Battle of the Encylopaedias - I

There’s an old saying that knowledge increases by sharing. How true! But whether the sharing is free or paid, depends on how you choose to interpret. We are used to the old school of thought where you pay to acquire knowledge, the amount paid being directly proportional to the quality of knowledge (sometimes with a high multiplying factor). We have paid fees for school and colleges, paid for tuitions and paid for books.

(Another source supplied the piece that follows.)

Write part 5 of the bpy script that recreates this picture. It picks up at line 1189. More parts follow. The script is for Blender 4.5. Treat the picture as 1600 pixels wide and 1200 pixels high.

I remember the day when a salesman came to our house to sell the Encyclopaedia Britannica, possibly the best single source of information and knowledge at the household level. I was small then, in the fifth grade, but yet was in awe of the loads of information contained in those volumes. The guy quoted an exorbitant price (Rs 25k) and was politely but promptly thrown out of the house. Since that day, I always wanted to lay my hands on this repository of information, and my joy knew no bounds when I discovered this encylopaedia in our secondary school library.

But a print product has its limitation, which I found out in the eleventh grade while working on a project. The information contained in Britannica was outdated as compared with the international science magazines. But this problem wasn’t incurable. The articles could be made relevant if updated regularly, and the solution was provided by the Internet.

Today the Encylopaedia Britannica is probably the most well established one on the Internet. You can subscribe to it for an annual fee of $70 (~ Rs 3k). Well that’s not such a high price to pay for relevant information.

But wait a second! Why should I pay for this information, when I can get it free of cost? After all, the Internet is continuously evolving into a user-generated free content model. The best example being Wikipedia, the free online Encyclopaedia, where users contribute articles and information, and in many languages, not just English. It recently announced the completion of 1 million articles in English, and is now fast emerging as the No 1 rival of Britannica.

User generated content is a new concept, and is far removed from the old school of thought. But here the question of accuracy of the information arises. Jimmy Wales, the creator of Wiki, maintains that the site’s accuracy is ensured through self-policing by its readers and contributors. On the other hand, Britannica taps subject matter experts to produce articles in a closed editorial system, and maintains that the accuracy and quality of these articles justify the fees.

High cost implies high quality. I know a lot of people who will agree to disagree on this statement. Nature Journal recently tallied errors in both these encyclopaedias, and came up with startling results. The experts who reviewed comparable entries found 162 factual errors, omissions or misleading statements for Wikipedia, compared with 123 for Brittanica. The article was widely seen as a validation of Wikipedia’s content and methods. The Internet, meanwhile, has made the Encyclopedia Britannica an endangered species.

Now Britannica has hit back with a 20 page rebuttal with accusations that Nature sent out re-edited, rearranged and truncated versions of Britannica entries to reviewers and included samples that were not even from its encyclopedia texts. It has even asked Nature for a public retraction of the article.

In an online world, it’s the word of the so-called experts versus the common users. Are the common users wrong? Are the experts always right? I see this as a never ending debate.

Wikipedia in itself is an interesting case. Would you believe everything that you read on Wikipedia? If you ask me, even my answer would be, “I don’t know!” Wikipedia’s credibility has been very publicly called into question. Most notably, it was under attack for an entry on John Siegenthaler that erroneously linked the journalist and former Washington insider to a pair of assassinations. But as of today, Wikipedia is gaining in popularity. Even if the content on Wiki can be generated by any Tom, Dick or Harry who has an Internet connection, and free time on his hands. Its tagline says, “The free encylcopaedia that anyone can edit.” I am a tad bit uncomfortale with the ‘anyone’ that is present in the tagline.